Júlio Soares foi na quarta-feira passada (18 de Outubro) à Câmara de Lisboa perguntar em que fase se encontra o processo. “Disseram-me que o requerimento entregue pelos vereadores do PCP deu entrada na direcção municipal, no Campo Grande, a 9 de Outubro e que estão à espera da resposta para ser encaminhado”, informa.

Os moradores queixam-se, essencialmente, da descaraterização que o bairro típico lisboeta tem vindo a sofrer nos últimos anos mas, também, da vista sobre a iminente perda da vista sobre o Rio Tejo, que tiveram durante toda a vida. “As pessoas que lá vivem deixam de ter o sol a entrar pela casa, porque os novos prédios vão tapar tudo”, comenta Lurdes Pinheiro, presidente da APPA. “Esta obra é uma aberração e vai ter um impacto urbanístico enorme. As fachadas do século XIX vão ser substituídas por fachadas do século XXI. O palácio de Santa Helena emparelha com um prédio anterior ao terramoto de 1755. Alfama deveria ser o bairro de Lisboa mais preservado, por ser o mais antigo da cidade, mas está a ser o mais prejudicado”, acrescenta Júlio Soares.

Arthur Moreno, proprietário da Stone Capital, tem outro ponto de vista. “Nós somos apaixonados pela cidade de Lisboa. Queremos valorizar o património, não queremos destruí-lo. Por exemplo, os azulejos do Palácio de Santa Helena vão ser restaurados manualmente e vamos manter a capela, dentro dos padrões urbanísticos. O projecto foi acompanhado por um historiador e um arqueólogo, porque sempre nos preocupamos com a preservação e restauração dos espaços. O Palácio vai recuperar a sua nobreza”, garante. “Começámos a apostar em Lisboa em 2010, numa altura em que Portugal estava em crise e sempre achamos que a cidade tinha um grande potencial. Acho que estamos a fazer um bom trabalho”, conclui.
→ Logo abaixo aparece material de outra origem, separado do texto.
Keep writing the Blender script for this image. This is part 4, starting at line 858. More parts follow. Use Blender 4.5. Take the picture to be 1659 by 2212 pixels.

Situado dentro da muralha Fernandina, numa posição elevada sobre o rio Tejo e o vale de São Miguel, o Palácio de Santa Helena foi durante quatro séculos a residência familiar dos Condes de São Martinho, detentores de altos cargos na corte portuguesa. Depois de deixar de ter funções habitacionais, albergou, ainda, a Escola Superior de Educação Almeida Garrett durante cerca de 20 anos.

O Corvo contactou, ao início da tarde de quinta-feira (19 de Outubro), a Câmara Municipal de Lisboa, pedindo esclarecimentos sobre este assunto, mas, até ao momento, não obteve resposta.